*Data shown*.
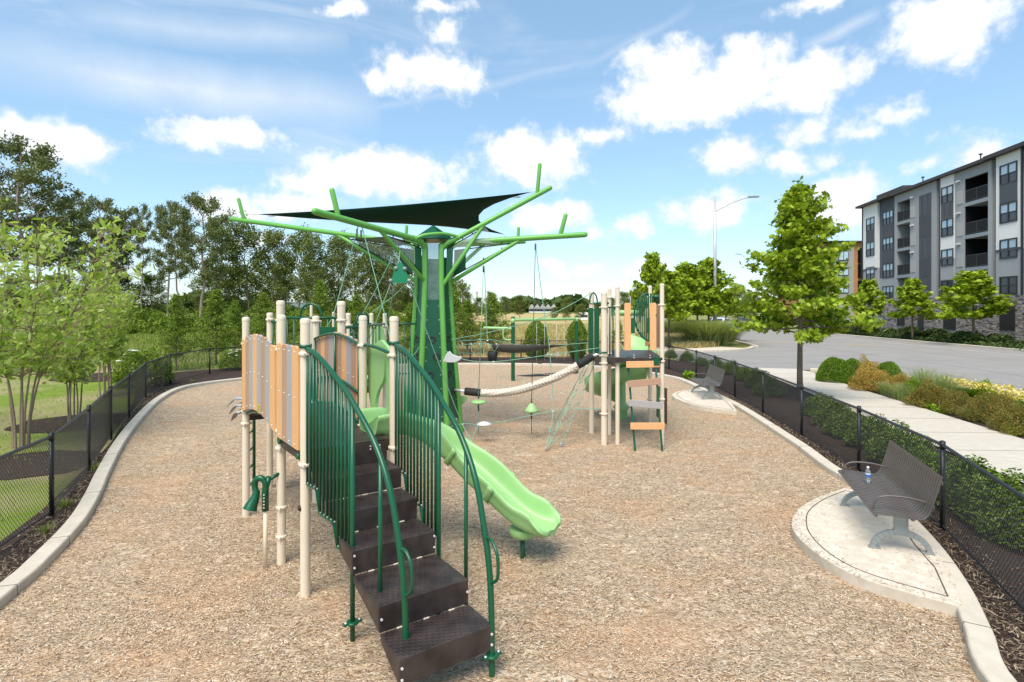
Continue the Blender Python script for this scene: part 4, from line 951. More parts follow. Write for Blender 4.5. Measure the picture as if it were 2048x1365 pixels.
obj('rope_clamps', JN, mat('white_clamp', (.6, .62, .6), .5), net)
# belly mat
m = MB(); rows = []
for i in range(15):
    u = i/14; a = D(985+148*u, 690+1.5*u, 13.3); b = D(985+148*u, 690+1.5*u, 13.9); sag = .26*math.sin(math.pi*min(1, u*.9+.12))**.8*(1-u*.75)
    rows.append([a, a*(.7)+b*.3-Vector((0, 0, sag)), a*.3+b*.7-Vector((0, 0, sag)), b])
m.grid(rows); mt = obj('hammock_mat', m, mat('dark_grey_mat', (.09, .086, .08), .8), net); s_ = mt.modifiers.new('t', 'SOLIDIFY'); s_.thickness = .015
# rubber bucket
bk = MB(); bk.lathe([(.05, -.08), (.10, -.07), (.12, .03), (.125, .14), (.10, .15)], D(985, 716, 13.5), 18); o_ = obj('tyre_seat', bk, M_rubber, net)
# grey foot holds on the ropes
for i, (x, y, Yd) in enumerate(((905, 716, 11.9), (968, 849, 11.9))):
    c = D(x, y, Yd); h_ = MB(); f_s = 1 if i == 0 else .8
    h_.prism([c+Vector((a*f_s, 0, b*f_s)) for a, b in ((-.20, -.08), (-.10, -.10), (.05, -.10), (.16, -.05), (.20, .02), (.10, .03), (0, .07), (-.06, .14), (-.12, .10), (-.16, .02))], (0, .06, 0))
    if i: h_ = MB(); h_.lathe([(0, -.03), (.10, -.025), (.16, 0), (.12, .03), (.04, .055), (0, .06)], c, 18)
    obj('foot_hold', h_, mat('pale_grey_plastic', (.55, .56, .56), .4), net, bevel=.01)
lf = MB(); c = D(921, 804, 13.2); lf.prism([c+Vector(v) for v in ((-.2, 0, -.12), (0, 0, -.10), (.14, 0, .02), (.16, 0, .13), (.02, 0, .14), (-.2, 0, .06))], (0, .05, 0)); obj('leaf_hold', lf, M_slide, net, bevel=.01)
# left ropes hanging from the front-left arm, crossing to the near structure
nl = thing('rope_climber', 'crossed green ropes and a dark green bell shaped plate hanging from the front left arm', 'rope climber', (-3, 10.5, 0))
fA = arm_pts['A']; tA = fA(.62)-Vector((0, 0, .06)); tB = fA(.58)-Vector((0, 0, .06))
bell = D(800, 548, 11.0)
m = MB(); rope(m, [tA, D(670, 620, 10.6), D(655, 660, 10.6), Vector((-3.5, 10.6, 1.5))], .0095); rope(m, [tB, D(762, 600, 10.6), D(781, 682, 10.5), D(790, 740, 10.4)], .0095)
topb = D(785, 500, 11.2)
rope(m, [D(800, 502, 11.6), bell+Vector((-.03, 0, .16))], .008); rope(m, [D(785, 500, 11.6), bell+Vector((.06, 0, .15))], .008)
rope(m, [bell+Vector((-.17, 0, -.16)), D(757, 632, 11.0), D(735, 690, 11.1), D(722, 760, 11.2)], .009); rope(m, [bell+Vector((.18, 0, -.14)), D(845, 640, 11.2), D(908, 808, 11.7), D(925, 850, 11.9)], .009)
rope(m, [bell+Vector((-.1, .0, -.16)), D(775, 640, 11.6), D(752, 700, 12)], .008); rope(m, [bell+Vector((.1, .3, -.1)), D(790, 590, 11.6), D(700, 660, 11.5), D(700, 685, 11.4)], .008)
rope(m, [D(790, 505, 11.9), D(733, 615, 11.9), D(700, 670, 11.9)], .008)
obj('ropes', m, M_rope, nl)
m = MB(); R1 = .165
bp = [(-.21, -.20), (-.20, -.16), (-.13, .06), (-.085, .11), (-.06, .13), (-.085, .17), (-.05, .225), (0, .24), (.05, .225), (.085, .17), (.06, .13), (.085, .11), (.13, .06), (.20, -.16), (.21, -.20)]
m.prism([bell+Vector((x*.87, 0, z*.9)) for x, z in bp], (0, .03, 0)); obj('bell_plate', m, mat('teal_green_plate', (.004, .19, .085), .4), nl)
m = MB()
for x, z in ((-.18, -.13), (.18, -.13), (-.08, .11), (.09, .10)): m.lathe([(0, -.035), (.03, -.03), (.04, 0), (.03, .03), (0, .035)], bell+Vector((x, 0, z)), 10)
for p in (tA, tB): clamp(m, p-Vector((.02, 0, .12)), l=.14, r=.02)
obj('rope_clamps', m, M_greyplast, nl)
# braided rope bridge
br = thing('braided_rope_bridge', 'thick beige braided rope beam sagging between the climbing tower and the far play structure', 'rope beam', (0, 12.3, 0))
p0 = D(930, 783, 12.5); p1 = D(1186, 712, 12.0); path_ = spline([p0, D(985, 787, 12.4), D(1040, 780, 12.35), D(1100, 760, 12.2), D(1145, 738, 12.1), p1], 8)
L_ = len(path_)
i0, i1 = 5, L_-6
m_ = MB(); ctr = spline(path_[i0:i1], 8); acc_ = 0; rows = []; NB = 28
for i, p in enumerate(ctr):
    if i: acc_ += (p-ctr[i-1]).length
    tg = (ctr[min(i+1, len(ctr)-1)]-ctr[max(i-1, 0)]).normalized(); sd_ = tg.cross(Vector((0, 0, 1))).normalized(); up_ = sd_.cross(tg); row = []
    for j in range(NB):
        th_ = 2*math.pi*j/NB; fo = abs(((th_/(math.pi/2)) % 2)-1)      # chevrons fold every quarter turn
        rr_ = .072*(1+.20*abs(math.sin(math.pi*(acc_/.075+fo*.8)))**.6+.05*math.cos(4*th_)); row.append(p+sd_*math.cos(th_)*rr_+up_*math.sin(th_)*rr_)
    rows.append(row)
m_.grid(rows, closed=True)
mbraid = mat('beige_braided_rope', (.55, .47, .40), .9, spec=.1)
t = mbraid.node_tree; b = t.nodes['Principled BSDF']; co = t.nodes.new('ShaderNodeTexCoord'); sp = t.nodes.new('ShaderNodeSeparateXYZ'); t.links.new(co.outputs['Object'], sp.inputs[0])
def tm(op, a, b2=None):
    n = t.nodes.new('ShaderNodeMath'); n.operation = op
    for i, v in enumerate((a, b2)):
        if v is None: continue
        if isinstance(v, (int, float)): n.inputs[i].default_value = v
        else: t.links.new(v, n.inputs[i])
    return n.outputs[0]
yy = tm('ABSOLUTE', tm('SUBTRACT', sp.outputs[1], 0)); zz = tm('MULTIPLY', sp.outputs[2], 1)
path_z = tm('PINGPONG', tm('MULTIPLY', tm('ADD', sp.outputs[2], tm('MULTIPLY', sp.outputs[0], -.28)), 1), .045)
wv = tm('FRACT', tm('ADD', tm('MULTIPLY', sp.outputs[0], 15), tm('MULTIPLY', path_z, 16)))
r = t.nodes.new('ShaderNodeValToRGB'); e = r.color_ramp.elements; e[0].color = (.50, .43, .36, 1); e[1].color = (.68, .60, .52, 1); e[0].position = .1; e[1].position = .6
t.links.new(wv, r.inputs[0]); t.links.new(r.outputs[0], b.inputs['Base Color'])
bp_ = t.nodes.new('ShaderNodeBump'); bp_.inputs['Strength'].default_value = .8; bp_.inputs['Distance'].default_value = .02; t.links.new(wv, bp_.inputs['Height']); t.links.new(bp_.outputs[0], b.inputs['Normal'])
obj('braid', m_, mbraid, br)
for seg in (path_[:i0+1], path_[i1-1:]):
    q_ = MB(); q_.tube(seg, .083, 14); 
    for p in seg[1:-1]: q_.tube([p-(seg[-1]-seg[0]).normalized()*.012, p+(seg[-1]-seg[0]).normalized()*.012], .088, 14)
    obj('rubber_sleeve', q_, M_rubber, br)
for s0_, s1_ in ((TC+Vector((.5, -.1, .98)), path_[0]), (path_[-1], D(1200, 708, 12.0))): q_ = MB(); q_.tube([s0_, s1_], .032, 8); obj('cable_end', q_, M_steel, br)

# ---------------------------------------------------------------- far play structure
rt = thing('play_structure', 'far play structure with tall tan posts, plank ladder and spiral green slide', 'play structure', (2.6, 12.3, 0))
towerL = tower; 
def post2(*a, **k): return post(rt, *a, **k)
def at2(px, py): return P(px, py)
Q1 = P(1208, 890); Q2 = P(1235, 888); Q3 = P(1324, 890); Q4 = P(1183, 866); Q5 = P(1219, 870); Q6 = Vector((3.35, 13.8, 0))
RZ = 1.80
post2(Q1, 3.16, .062, (2.83, RZ+.03, RZ-.12, .64)); post2(Q2, 3.27, .045, (2.86, RZ-.08)); post2(Q3, 3.32, .045, (2.88, RZ-.08, .94))
post2(Q4, 3.22, .058, (2.8, RZ)); post2(Q5, 3.26, .042, (3.05, RZ)); post2(Q6, 3.36, .045, (3.1, 2.8, .6))
m_ = MB(); m_.prism([Vector((x, y, RZ)) for x, y in ((Q1.x-.05, Q1.y-.02), (Q3.x, Q3.y-.05), (Q6.x+.02, Q6.y), (Q4.x+.1, Q6.y+.1), (Q4.x, Q4.y))][::-1], (0, 0, -.11)); obj('deck', m_, M_tread, rt, bevel=.008)
m_ = MB()
for x in (1268, 1300):
    p = D(x, 711, Q3.y-.06); m_.tube([p, p+Vector((0, -.01, 0))], .012, 8); m_.tube([p-Vector((0, 0, .05)), p+Vector((0, -.01, -.05))], .012, 8)
obj('bolts', m_, M_steel, rt)
# plank ladder
La, Lb = P(1271, 903), P(1325, 903); ta = Vector((Q2.x+.22, Q2.y-.02, RZ-.02)); tb = Vector((Q3.x-.13, Q3.y-.02, RZ-.02))
m_ = MB()
for a, b in ((La, ta), (Lb, tb)):
    m_.tube([a-Vector((0, 0, .08)), b-Vector((0, 0, .22)), b+Vector((0, .08, -.06)), b+Vector((0, .1, .02))], .022, 10)
    m_.box(b+Vector((0, -.045, -.05)), (.11, .02, .17))
obj('ladder_rail', m_, M_dgreen, rt, bevel=.004)
for i, (mm, tilt, yy) in enumerate(((M_or, -.02, 741), (M_br, -.1, 778), (M_gr, .09, 819), (M_or, 0, 860))):
    z = (1.66, 1.30, .88, .47)[i]; u = z/1.76; c = (La+(ta-La)*u+Lb+(tb-Lb)*u)/2; c.z = z
    m_ = MB(); Rm = Matrix.Rotation(tilt, 3, 'Y'); m_.box(c+Vector((0, -.03, 0)), (.68, .035, .135), R=Rm); obj('rung_plank', m_, mm, rt, bevel=.006, label=('orange rung plank', 'tan brown rung plank', 'grey rung plank', 'orange rung plank')[i])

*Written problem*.
Pick each line holding the word "from" out of the listing.

*Exercise result*.
Continue the Blender Python script for this scene: part 4, from line 951. More parts follow. Write for Blender 4.5. Measure the picture as if it were 2048x1365 pixels.
# left ropes hanging from the front-left arm, crossing to the near structure
nl = thing('rope_climber', 'crossed green ropes and a dark green bell shaped plate hanging from the front left arm', 'rope climber', (-3, 10.5, 0))